Enfin, l’amende infligée aux distributeurs qui ne concluraient pas les négociations commerciales en temps voulu - au 1er mars - est fixée à un million d’euros et peut monter jusqu’à deux millions d’euros, en cas de récidive.

Sans grande surprise, la grande distribution prend extrêmement mal cet accord conclu entre les députés et les sénateurs. Contacté par BFM Business, Jacques Creyssel, patron de la Fédération du Commerce et de la Distribution (FCD), dénonce "un accord complètement impensable et inflationniste (…) très clairement fait pour augmenter les marges des grands industriels étrangers, alors même que ces marges n’ont jamais été aussi élevées depuis quinze ans".

"On a l’impression, lance Jacques Creyssel, que le pouvoir d’achat est un sujet qui n’intéresse pas les parlementaires".

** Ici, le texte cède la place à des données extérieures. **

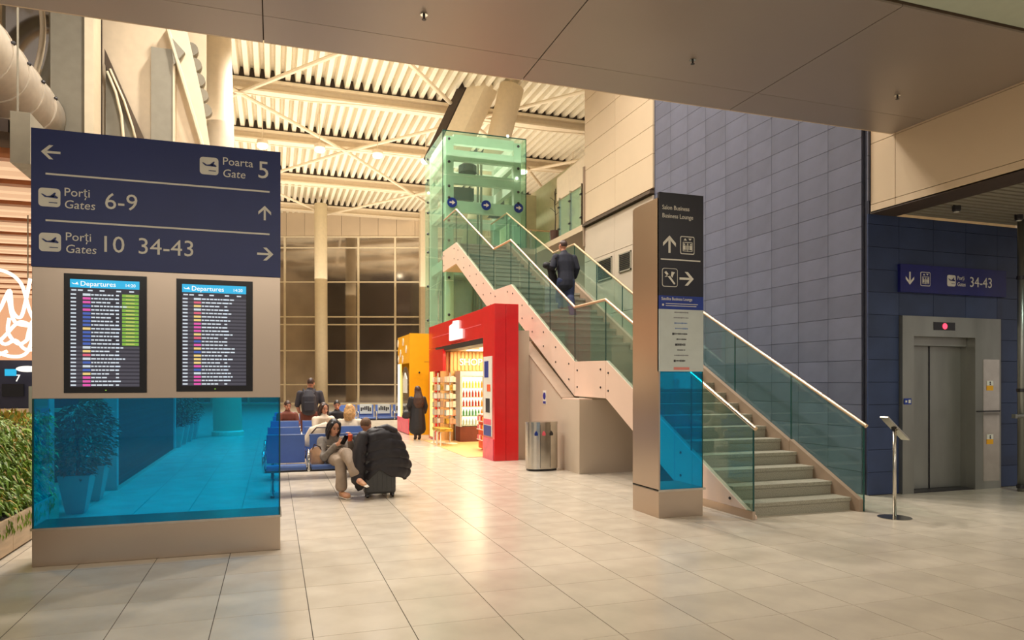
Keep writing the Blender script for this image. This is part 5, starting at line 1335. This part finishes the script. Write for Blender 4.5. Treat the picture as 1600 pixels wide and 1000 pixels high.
# ---- small seated people farther back
def sitter(label, X, Y, skin, hairm, style, top, leg, turn=0, lean=0, s=1.0, fwd=None):
    p = thing('person', label, 'person', (X, Y, 0)); body = MB(); f = V(math.sin(turn), -math.cos(turn), 0); r = V(math.cos(turn), math.sin(turn), 0); c = V(X, Y, 0)
    Pn = lambda a, b_, z: c+r*a+f*b_+V(0, 0, z)
    tor = ([Pn(0, 0, .48), Pn(0, -.02, .66), Pn(0, lean*.5, .84), Pn(0, lean, .94), Pn(0, lean, .98)], [(.15, .11), (.15, .10), (.18, .10), (.15, .08), (.05, .05)], r)
    ch = [tor]
    ar = []
    for sg_ in (-1, 1):
        ar.append(([Pn(sg_*.18, lean*.8, .90), Pn(sg_*.22, lean+.05, .70), Pn(sg_*.12, lean+.25, .66)], [.05, .042, .034], None))
        ch.append(ar[-1])
    lg = [([Pn(sg_*.09, .02, .48), Pn(sg_*.10, .42, .50), Pn(sg_*.10, .44, .28), Pn(sg_*.10, .44, .09)], [.09, .07, .055, .042], None) for sg_ in (-1, 1)]
    ch += lg
    limbs(body, ch); body.loft([Pn(0, lean, .96), Pn(0, lean, 1.03)], [.048, .048], 10)
    head_parts(p, Pn(0, lean+.01, 1.11), fwd if fwd else (f.x, f.y, -.25), (0, 0, 1), s, skin, hairm, style, True, body)
    for sg_, a_ in zip((-1, 1), ar): hand(body, a_[0][-1], f-r*sg_*.4, (0, 0, 1), -r*sg_, .95, .7)
    remesh(body.build('body', skin, p), .011, 2)
    q = MB(); limbs(q, [(tor[0], [(.17, .13), (.17, .12), (.20, .12), (.17, .10), (.07, .07)], r)]+[(a_[0], [.07, .062, .052], None) for a_ in ar]); remesh(q.build('top', top, p), .015, 3)
    q = MB(); limbs(q, [(l_[0], [.11, .09, .075, .065], None) for l_ in lg]); remesh(q.build('trousers', leg, p), .015, 3)
    for sg_ in (-1, 1):
        q = MB(); q.loft([Pn(sg_*.10, .42, .05), Pn(sg_*.10, .52, .045), Pn(sg_*.10, .60, .035)], [(.045, .045), (.045, .038), (.03, .024)], 10, side=r); q.build('shoe', M['black'], p, smooth=True)
    return p
sitter('blonde woman in a cream top sitting in the third row, turned away', 1.34, 13.55, M['skin'], M['hairb'], 'bob', M['cream'], M['jeans'], turn=PI*.9, lean=.05)
sitter('dark-haired person in white sitting in the third row behind a cream bag', .92, 14.85, M['skin2'], M['hairg'], 'bob', M['cream'], M['jeans'], turn=.4, lean=.1)
sitter('person in dark clothes sitting in the far middle row, facing the camera', 1.40, 17.0, M['skin2'], M['hairk'], 'short', M['coat'], M['coat'], turn=0, lean=.05)
sitter('person in a reddish top sitting at the left end of the far rows', .28, 16.95, M['skin2'], M['hairg'], 'short', M['brown'], M['jeans'], turn=.3, lean=.05)
t = thing('tote_bag', 'cream canvas bag with dark trim resting on the second bench', 'bag', (.78, 12.85, .45))
q = MB(); q.loft([(.55, 12.78, .60), (.68, 12.76, .72), (.85, 12.76, .80), (1.02, 12.78, .66)], [(.10, .08), (.17, .09), (.16, .09), (.10, .08)], 12, side=(0, 0, 1)); remesh(q.build('bag_body', M['cream'], t), .014, 3)
q = MB(); q.path([(.58, 12.67, .72), (.70, 12.665, .86), (.88, 12.665, .86), (.98, 12.67, .76), (.80, 12.66, .72), (.60, 12.66, .70)], .012, 6); q.build('dark_trim', M['hairg'], t)

# ------------------------------------------------------------------ PLANTS AND DIVIDERS AT THE LEFT
def leaves(q, n, fn, L=(.05, .11), w=.022, droop=.4, mats=2):
    for _ in range(n):
        p, d = fn(); p = Vector(p); d = Vector(d).normalized()
        l = random.uniform(*L); s_ = d.cross(V(0, 0, 1)); s_ = s_.normalized() if s_.length > .01 else V(1, 0, 0)
        s_ = (s_+V(random.uniform(-.5, .5), random.uniform(-.5, .5), random.uniform(-.5, .5))).normalized()
        m1 = p+d*l*.5; e = p+d*l-V(0, 0, l*droop)
        k = 1 if random.random() < .12 and mats > 1 else 0
        q.face([p, m1+s_*w, e, m1-s_*w], k)
t = thing('planter_box', 'low wooden planter box with a lush green hedge at the left edge', 'planter', (-3.0, 7.6, 0))
for k in range(9):
    q = MB(); ya = 5.0+k*.5; q.box((-2.42, ya+.003, .02), (-2.39, ya+.497, .345)); q.build('board', M['planter'], t)
q = MB(); q.box((-3.6, 5.0, 0), (-2.42, 9.5, .30)); q.build('trough', M['shopdk'], t)
q = MB(); q.box((-3.62, 9.5, .0), (-2.39, 9.53, .345)); q.build('end_board', M['planter'], t)
q = MB(); q.box((-3.58, 5.02, .30), (-2.44, 9.48, .33)); q.build('soil', M['soil'], t)
q = MB()
def hedge():
    x = random.uniform(-3.5, -2.46); y = random.uniform(5.6, 9.5); z = .33+random.random()*.92+.06*math.sin(y*5)
    if random.random() < .55: x = -2.5+random.uniform(-.07, .07)
    return (x, y, z), (random.uniform(-.3, 1), random.uniform(-1, .5), random.uniform(-.5, .8))
leaves(q, 9500, hedge, (.05, .13), .013, .5)
for _ in range(1500):
    y = random.uniform(5.6, 9.5); z = 1.18+random.random()*.12; p = V(random.uniform(-3.2, -2.44), y, z); d = V(random.uniform(-.5, .6), random.uniform(-.6, .4), 1).normalized()*random.uniform(.03, .08); s_ = V(random.uniform(-1, 1), random.uniform(-1, 1), 0).normalized()*.014
    q.face([p, p+d*.5+s_, p+d, p+d*.5-s_], 1 if random.random() < .6 else 0)
for _ in range(150):
    y = random.uniform(6.4, 9.3); p = V(-2.38, y, .36-random.random()*.14); q.face([p, p+V(.012, .012, -.03), p+V(.0, 0, -.07), p+V(.012, -.012, -.03)], 0)
q.build('foliage', [M['leaf'], M['leafy']], t, kind='stuff')
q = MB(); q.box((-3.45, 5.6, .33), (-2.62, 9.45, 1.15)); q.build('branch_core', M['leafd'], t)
t = thing('grey_post', 'short square grey post seen through the left end of the cyan glass', 'post', (-2.6, 9.75, 0))
q = MB(); q.box((-2.72, 9.62, 0), (-2.52, 9.86, 1.6)); q.build('shaft', M['pot'], t)
q = MB(); q.box((-2.74, 9.60, 0), (-2.50, 9.88, .10)); q.build('plinth', M['steel_v'], t)
q = MB(); q.loft([(-2.51, 9.72, 1.25), (-2.53, 9.72, 1.25)], [.035, .035], 14, round_=False); q.build('round_sticker', M['white'], t)
def potted(x, y, s, label, group=None, n=900, hh=1.15):
    t = thing('potted_tree', label, 'plant', (x, y, 0), group)
    q = MB(); b_ = .13*s; tp_ = .23*s; h = .62*s
    base = len(q.v)
    q.v += [(x-b_, y-b_, 0), (x+b_, y-b_, 0), (x+b_, y+b_, 0), (x-b_, y+b_, 0), (x-tp_, y-tp_, h), (x+tp_, y-tp_, h), (x+tp_, y+tp_, h), (x-tp_, y+tp_, h)]
    for f in ((0, 3, 2, 1), (0, 1, 5, 4), (1, 2, 6, 5), (2, 3, 7, 6), (3, 0, 4, 7)): q.f.append(tuple(base+i for i in f)); q.m.append(0)
    q.build('pot', M['pot'], t)
    q = MB(); q.box((x-tp_*.93, y-tp_*.93, h-.06), (x+tp_*.93, y+tp_*.93, h-.03)); q.build('soil', M['soil'], t)
    q = MB(); q.path([(x, y, h-.04), (x+.02, y, h+.3*s), (x-.01, y+.02, h+.7*s)], .02, 6)
    for k in range(6): a = k*1.7; q.path([(x, y, h+.1+.1*k*s), (x+.22*s*math.cos(a), y+.22*s*math.sin(a), h+.35+.1*k*s)], .008, 5)
    q.build('trunk', M['soil'], t)
    q = MB()
    def fn():
        a = random.uniform(0, 2*PI); z = random.random(); r_ = (.12+.28*math.sin(PI*min(1, z*.9+.1)))*s*math.sqrt(random.random())
        return (x+r_*math.cos(a), y+r_*math.sin(a), h-.02+z*hh*s), (math.cos(a), math.sin(a), random.uniform(-.4, .6))
    leaves(q, n, fn, (.05, .11), .02, .4, 1)
    q.build('foliage', M['leafd'], t, kind='stuff')
    return t
potted(-2.36, 10.2, .78, 'nearest potted tree in a tapered pale pot, seen through the cyan glass')
potted(-2.40, 11.2, .80, 'second potted tree in a tapered pot just in front of the ribbed divider')
for k, y in enumerate((19.6, 20.5, 21.4, 22.3)):
    potted(-2.35+.03*k, y, .85, 'potted tree beyond the ribbed divider, %s from the camera' % ('first', 'second', 'third', 'fourth')[k], 'potted trees beyond the divider', 420, 1.1)
t = thing('ribbed_divider', 'long dark ribbed divider wall between the hall and the shops', 'divider', (-2.35, 15.5, 0))
q = MB(); q.box((-2.42, 12.2, .06), (-2.34, 18.8, 2.3)); q.build('core_panel', M['shopdk'], t)
q = MB(); q.box((-2.44, 12.12, 0), (-2.26, 18.85, .06)); q.build('base_rail', M['steel_v'], t)
for y in (12.1, 18.82):
    q = MB(); q.box((-2.46, y, 0), (-2.27, y+.14, 2.35)); q.build('end_post', M['pot'], t)
rb = MB(); rb.loft([(0, 0, .06), (0, 0, 2.3)], [.028, .028], 6, round_=False); rme = rb.mesh('rib', [M['divider']])
y = 12.28
while y < 18.8: inst('rib', rme, (-2.33, y, 0), t); y += .085

# shop front at the left: fascia with screens, neon script
t = thing('shop_counter', 'dark shop fascia with small screens below the neon script', 'counter', (-4.6, 13.5, 0))
q = MB(); q.box((-9, 13.4, 1.22), (-3.1, 13.5, 2.0)); fsc = q.build('fascia', mat('fascia_navy', srgb(36, 40, 66), .5), t)
q = MB(); q.box((-9, 13.36, 0), (-3.1, 13.5, 1.22)); q.build('counter_front', M['shopdk'], t)
q = MB(); q.box((-9, 13.2, 1.16), (-3.05, 13.5, 1.22)); q.build('counter_top', M['beige'], t)
for x in (-4.55, -4.15, -5.0):
    q = MB(); q.box((x, 13.37, 1.42), (x+.3, 13.4, 1.62)); q.build('screen', c_['b'] if 0 else M['black'], fsc)
    q = MB(); q.box((x+.04, 13.365, 1.75), (x+.2, 13.37, 1.86)); q.build('label_strip', c_['c'], fsc)
text('7', .16, -3.98, 1.66, 13.39, E_BACKLIT, fsc, depth=.004)
q = MB(); q.ball((-3.75, 13.2, 1.86), (.16, .12, .05), 14, 8); q.build('dome_lamp', E_BACKLIT, t, smooth=True)
t = thing('neon_script', 'large looping warm white neon script hanging at the left edge', 'neon sign', (-4.6, 13.0, 2.0))
def cr(pts, n=8):
    P = [Vector(p) for p in pts]; out = []
    P = [P[0]]+P+[P[-1]]
    for i in range(1, len(P)-2):
        for k in range(n):
            u_ = k/n; a, b_, c, d = P[i-1], P[i], P[i+1], P[i+2]
            out.append(.5*((2*b_)+(c-a)*u_+(2*a-5*b_+4*c-d)*u_*u_+(3*b_-a-3*c+d)*u_**3))
    out.append(P[-2]); return out
NX = lambda px: -4.02+(px-0)*.0106      # local drawing scale of the script, metres
NZ = lambda py: 1.65+(597-py)*.01155
strokes = [[(-60, 470), (-30, 448), (0, 446), (22, 462), (34, 500), (48, 530), (50, 548)], [(0, 490), (8, 472), (12, 500), (22, 508), (30, 480), (34, 455)],
           [(8, 510), (6, 530), (20, 545), (33, 535), (34, 520), (20, 515), (6, 530), (-10, 552), (10, 562), (30, 556), (42, 520), (48, 510)],
           [(-40, 540), (-20, 520), (0, 545), (15, 540), (28, 552), (45, 552)], [(30, 540), (36, 515), (50, 500), (48, 480)], [(-60, 500), (-30, 530), (-5, 500), (5, 480), (15, 515), (40, 520)],
           [(-80, 560), (-50, 520), (-20, 560), (5, 555)]]
for st_ in strokes:
    q = MB(); q.path(cr([(NX(x), 13.0+.02*(k % 2), NZ(z)) for k, (x, z) in enumerate(st_)], 6), .026, 8); q.build('neon_tube', E_NEON, t, smooth=True)
q = MB(); q.tube((-4.9, 13.05, 3.3), (-4.9, 13.05, 4.3), .01, 5); q.tube((-3.7, 13.05, 3.0), (-3.7, 13.05, 4.3), .01, 5); q.build('hanging_wire', M['grey'], t)
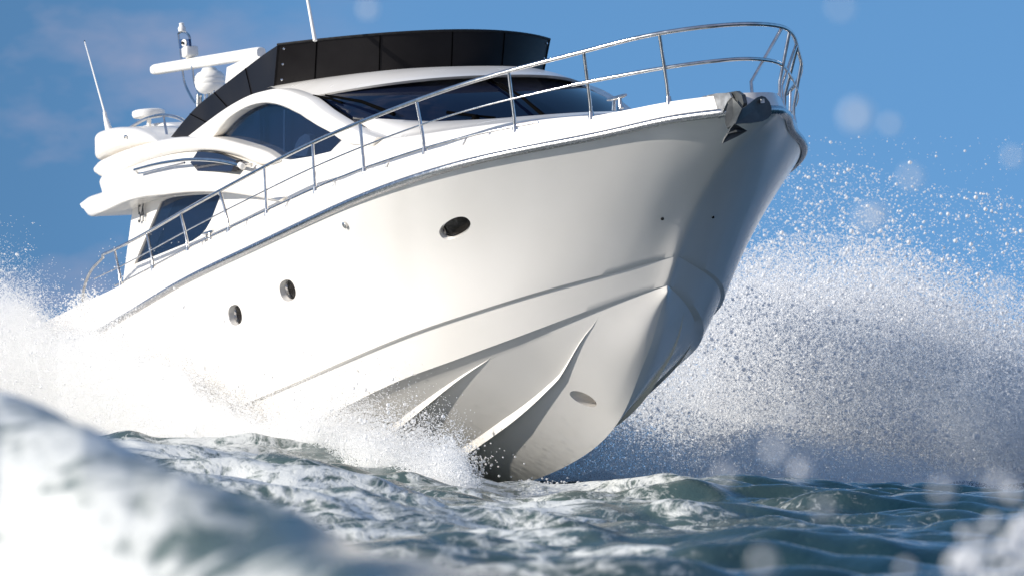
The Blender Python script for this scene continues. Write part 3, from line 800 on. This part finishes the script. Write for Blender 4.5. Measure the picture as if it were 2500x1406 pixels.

Il s’étonne de la tournure qu’a pris les choses en Commission mixte paritaire, alors que le gouvernement lui avait donné l’impression de vouloir arriver à "un compromis". Il s’interroge, aussi, sur la faisabilité, juridiquement parlant, de certains points, notamment sur les centrales d’achats européennes.

Avec ce texte, qui sera soumis au vote le 22 mars, députés et sénateurs souhaitent rééquilibrer les négociations commerciales entre distributeurs et fournisseurs. Il paraît peu probable, en revanche, qu’elles soient davantage apaisées.